### GIVEN REQUEST
Produce an exact transcription of the listing below, omitting the pictures.

### COLLECTED MATERIAL
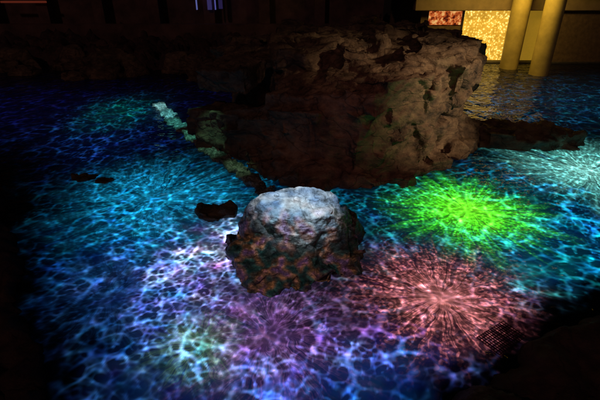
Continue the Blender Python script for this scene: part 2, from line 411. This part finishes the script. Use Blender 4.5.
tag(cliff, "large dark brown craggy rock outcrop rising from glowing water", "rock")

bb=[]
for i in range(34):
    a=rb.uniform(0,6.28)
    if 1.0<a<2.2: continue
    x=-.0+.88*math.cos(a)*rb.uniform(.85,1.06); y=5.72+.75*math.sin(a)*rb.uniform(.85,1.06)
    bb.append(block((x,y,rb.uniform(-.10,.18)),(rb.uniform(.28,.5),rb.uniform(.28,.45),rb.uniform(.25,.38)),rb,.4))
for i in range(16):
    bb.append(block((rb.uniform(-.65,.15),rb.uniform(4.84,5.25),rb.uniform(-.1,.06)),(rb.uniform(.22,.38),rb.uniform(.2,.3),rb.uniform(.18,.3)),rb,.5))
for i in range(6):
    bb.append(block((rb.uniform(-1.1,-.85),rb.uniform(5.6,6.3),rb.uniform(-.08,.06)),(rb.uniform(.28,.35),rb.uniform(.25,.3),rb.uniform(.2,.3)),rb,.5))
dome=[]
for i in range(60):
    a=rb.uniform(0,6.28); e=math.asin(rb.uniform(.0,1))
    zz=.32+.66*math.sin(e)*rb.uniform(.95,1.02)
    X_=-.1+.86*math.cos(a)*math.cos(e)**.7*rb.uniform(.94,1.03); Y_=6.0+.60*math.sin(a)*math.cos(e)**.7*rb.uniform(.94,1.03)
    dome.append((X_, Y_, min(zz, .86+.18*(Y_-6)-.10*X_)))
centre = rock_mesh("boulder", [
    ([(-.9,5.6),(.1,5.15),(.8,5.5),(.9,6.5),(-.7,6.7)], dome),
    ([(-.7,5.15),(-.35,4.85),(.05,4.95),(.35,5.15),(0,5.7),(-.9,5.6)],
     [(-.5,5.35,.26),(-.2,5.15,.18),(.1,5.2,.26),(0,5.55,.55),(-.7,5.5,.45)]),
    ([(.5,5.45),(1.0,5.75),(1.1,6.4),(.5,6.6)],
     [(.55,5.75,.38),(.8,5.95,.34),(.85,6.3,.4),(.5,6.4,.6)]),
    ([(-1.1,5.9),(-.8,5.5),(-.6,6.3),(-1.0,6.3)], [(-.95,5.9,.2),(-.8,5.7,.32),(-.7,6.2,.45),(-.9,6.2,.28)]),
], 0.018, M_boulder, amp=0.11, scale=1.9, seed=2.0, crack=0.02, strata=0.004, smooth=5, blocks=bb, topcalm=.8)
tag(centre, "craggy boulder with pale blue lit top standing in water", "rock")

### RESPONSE
Continue the Blender Python script for this scene: part 2, from line 411. This part finishes the script. Use Blender 4.5.
tag(cliff, "large dark brown craggy rock outcrop rising from glowing water", "rock")

bb=[]
for i in range(34):
    a=rb.uniform(0,6.28)
    if 1.0<a<2.2: continue
    x=-.0+.88*math.cos(a)*rb.uniform(.85,1.06); y=5.72+.75*math.sin(a)*rb.uniform(.85,1.06)
    bb.append(block((x,y,rb.uniform(-.10,.18)),(rb.uniform(.28,.5),rb.uniform(.28,.45),rb.uniform(.25,.38)),rb,.4))
for i in range(16):
    bb.append(block((rb.uniform(-.65,.15),rb.uniform(4.84,5.25),rb.uniform(-.1,.06)),(rb.uniform(.22,.38),rb.uniform(.2,.3),rb.uniform(.18,.3)),rb,.5))
for i in range(6):
    bb.append(block((rb.uniform(-1.1,-.85),rb.uniform(5.6,6.3),rb.uniform(-.08,.06)),(rb.uniform(.28,.35),rb.uniform(.25,.3),rb.uniform(.2,.3)),rb,.5))
dome=[]
for i in range(60):
    a=rb.uniform(0,6.28); e=math.asin(rb.uniform(.0,1))
    zz=.32+.66*math.sin(e)*rb.uniform(.95,1.02)
    X_=-.1+.86*math.cos(a)*math.cos(e)**.7*rb.uniform(.94,1.03); Y_=6.0+.60*math.sin(a)*math.cos(e)**.7*rb.uniform(.94,1.03)
    dome.append((X_, Y_, min(zz, .86+.18*(Y_-6)-.10*X_)))
centre = rock_mesh("boulder", [
    ([(-.9,5.6),(.1,5.15),(.8,5.5),(.9,6.5),(-.7,6.7)], dome),
    ([(-.7,5.15),(-.35,4.85),(.05,4.95),(.35,5.15),(0,5.7),(-.9,5.6)],
     [(-.5,5.35,.26),(-.2,5.15,.18),(.1,5.2,.26),(0,5.55,.55),(-.7,5.5,.45)]),
    ([(.5,5.45),(1.0,5.75),(1.1,6.4),(.5,6.6)],
     [(.55,5.75,.38),(.8,5.95,.34),(.85,6.3,.4),(.5,6.4,.6)]),
    ([(-1.1,5.9),(-.8,5.5),(-.6,6.3),(-1.0,6.3)], [(-.95,5.9,.2),(-.8,5.7,.32),(-.7,6.2,.45),(-.9,6.2,.28)]),
], 0.018, M_boulder, amp=0.11, scale=1.9, seed=2.0, crack=0.02, strata=0.004, smooth=5, blocks=bb, topcalm=.8)
tag(centre, "craggy boulder with pale blue lit top standing in water", "rock")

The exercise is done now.